Mas também é verdade que o trecho em destaque está condicionado ao seu complemento, que diz: “Observado o disposto nesta Constituição”. Esses dispostos são justamente os condicionantes da liberdade de expressão e manifestação do pensamento, tais como os direitos à honra, à imagem e ao sentimento religioso, também assegurados pela C.F.

Não é censura condenar o crime

Com base na explicação acima está fácil compreender que a decisão judicial que determinou a suspensão do especial da Porta dos Fundos se diferencia da censura, simplesmente porque o tal “especial de Natal” foi enquadrado como um ato de vilipêndio à fé dos cristãos. Portanto, sendo considerado um crime com base no artigo 208 do Código Penal Brasileiro.

O referido artigo afirma que é crime “escarnecer de alguém publicamente, por motivo de crença ou função religiosa; impedir ou perturbar cerimônia ou prática de culto religioso; vilipendiar publicamente ato ou objeto de culto religioso“.

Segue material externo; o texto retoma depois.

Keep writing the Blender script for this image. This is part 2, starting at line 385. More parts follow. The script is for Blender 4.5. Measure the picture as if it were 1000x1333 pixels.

Vilipendiar é o mesmo que depreciar, rebaixar, zombar, escarnecer. É todo ato que tem como objetivo descaracterizar o objeto de culto de forma pejorativa. “Objeto de culto”, por sua vez, pode ser uma simples cruz, a figura de Jesus Cristo, imagem de uma santa ou livro considerado sagrado.

O mérito do “sagrado” não está no objeto, mas no sentimento religioso transferido a ele. Este objeto pode ser qualquer coisa, desde que seja venerado como sagrado por um sistema de crenças, sendo alvo de culto, ele se torna protegido pela Constituição.

Não é por acaso, por exemplo, que o abaixo-assinado organizado contra a Porta dos Fundos já está alcançando quase 2,5 milhões de assinaturas. Esse número gigantesco de reações é uma prova contundente de que o sentimento religioso da população cristã foi afetado pelo “especial”.

Isso porque ao retratar Jesus “gay”, além de envolver Maria e Deus em um triângulo amoroso em um enredo onde a intenção de zombar e descaracterizar os símbolos religiosos é gritante, os membros da Porta dos Fundos ultrajaram publicamente os maiores “objetos” de culto do cristianismo, visto que para os cristãos eles são sagrados, venerados e cultuados.

Neste caso, não importa o que os membros da Porta dos Fundos pensam, acreditam ou não. Importa tão somente que o que eles pensam e fazem está condicionado ao artigo 208 do Código Penal, o qual tem por objetivo exclusivo proteger o sentimento religioso alheio.

Foi justamente essa linha de raciocínio adotada pelo desembargador Benedicto Abicair, da sexta Câmara Cível do TJ-RJ, a pedido da Associação Centro Dom Bosco de Fé e Cultura. Ele entendeu que uma vez configurado o crime de vilipêndio à fé alheia, o especial da Porta dos Fundos deve ser suspenso.

Portanto, isto definitivamente não é censura, mas uma decisão judicial fundamentada nos condicionantes jurídicos que regulam o correto exercício da liberdade de expressão, de pensamento e arte, os quais levam em consideração a necessidade do respeito mútuo e a diferença entre conteúdos críticos e ofensivos.